And so our days went: three-hour morning sessions with a “lesson” each day, then a writing session, a break, some discussion, another writing session. After a two-hour lunch break, we had an afternoon session in the same format. We averaged three solid hours of group writing each day.
Not to say that it was all easy. Sometimes I sat down and didn’t feel like writing, or wasn’t sure where to begin, or was just tired. I never sleep well when away from home and I was sharing a dorm room with seven other women. But I stayed with it, as he encouraged us to do, and found it easier to drop into the work. I came up with a tactic I learned from my years of studying piano and cello: when I end a practice session, I make a note of where to begin the next day, providing me an easy entry point for the next writing session.

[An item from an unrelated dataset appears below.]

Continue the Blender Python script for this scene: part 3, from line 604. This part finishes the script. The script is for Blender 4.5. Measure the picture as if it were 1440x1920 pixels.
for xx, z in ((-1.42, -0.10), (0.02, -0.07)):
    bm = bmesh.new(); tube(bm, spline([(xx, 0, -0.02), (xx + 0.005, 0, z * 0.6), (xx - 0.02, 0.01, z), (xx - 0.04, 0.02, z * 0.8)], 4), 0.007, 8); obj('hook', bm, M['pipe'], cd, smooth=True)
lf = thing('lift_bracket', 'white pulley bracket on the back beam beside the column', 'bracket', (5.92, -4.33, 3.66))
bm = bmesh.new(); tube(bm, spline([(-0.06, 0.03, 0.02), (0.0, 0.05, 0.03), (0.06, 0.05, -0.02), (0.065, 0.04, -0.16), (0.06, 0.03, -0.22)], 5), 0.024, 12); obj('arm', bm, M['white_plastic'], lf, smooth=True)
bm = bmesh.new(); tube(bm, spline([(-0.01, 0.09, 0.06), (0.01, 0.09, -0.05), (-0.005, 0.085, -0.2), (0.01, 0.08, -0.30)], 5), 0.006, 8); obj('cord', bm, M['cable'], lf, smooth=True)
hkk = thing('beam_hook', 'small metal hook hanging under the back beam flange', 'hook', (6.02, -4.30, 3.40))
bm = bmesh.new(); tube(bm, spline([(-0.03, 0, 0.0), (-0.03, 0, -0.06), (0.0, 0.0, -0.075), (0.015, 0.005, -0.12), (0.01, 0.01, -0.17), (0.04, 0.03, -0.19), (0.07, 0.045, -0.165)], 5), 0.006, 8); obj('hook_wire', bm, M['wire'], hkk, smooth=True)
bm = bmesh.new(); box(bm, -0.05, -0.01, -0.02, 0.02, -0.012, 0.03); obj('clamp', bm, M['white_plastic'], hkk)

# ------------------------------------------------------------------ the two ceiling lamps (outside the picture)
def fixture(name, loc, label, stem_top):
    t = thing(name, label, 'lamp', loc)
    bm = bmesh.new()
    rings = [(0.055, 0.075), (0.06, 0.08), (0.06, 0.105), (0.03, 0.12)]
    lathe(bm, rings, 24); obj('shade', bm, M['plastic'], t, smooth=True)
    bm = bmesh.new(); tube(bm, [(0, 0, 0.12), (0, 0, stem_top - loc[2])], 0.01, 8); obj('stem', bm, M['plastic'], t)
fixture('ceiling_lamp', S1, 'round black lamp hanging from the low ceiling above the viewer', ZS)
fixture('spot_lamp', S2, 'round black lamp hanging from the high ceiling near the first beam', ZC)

The group results were excellent. By Friday people worked out whatever they were grappling with. Some figured out what form their project would inhabit; others discovered that they wanted to continuing writing; one person finished his ten-minute screenplay. Along the way, Eric offered us bits of wisdom from his life as a writer and as a creativity coach. He understands the anxieties artists face and has tactics for dealing with them all.
I brought to the workshop a rough draft of my biography of mantra musician GuruGanesha Singh, hoping to pull it together, find places to incorporate research material, and bring the draft closer to completion, so I can hand it to my first reader. I’m going home happy with the results. And I started writing for an hour every morning, with the intention to continue this once home.
There was only one downside: I knew Eric offered these Deep Writing Workshops around the country. What I found out after I arrived was the June session is in Paris. If only I’d waited.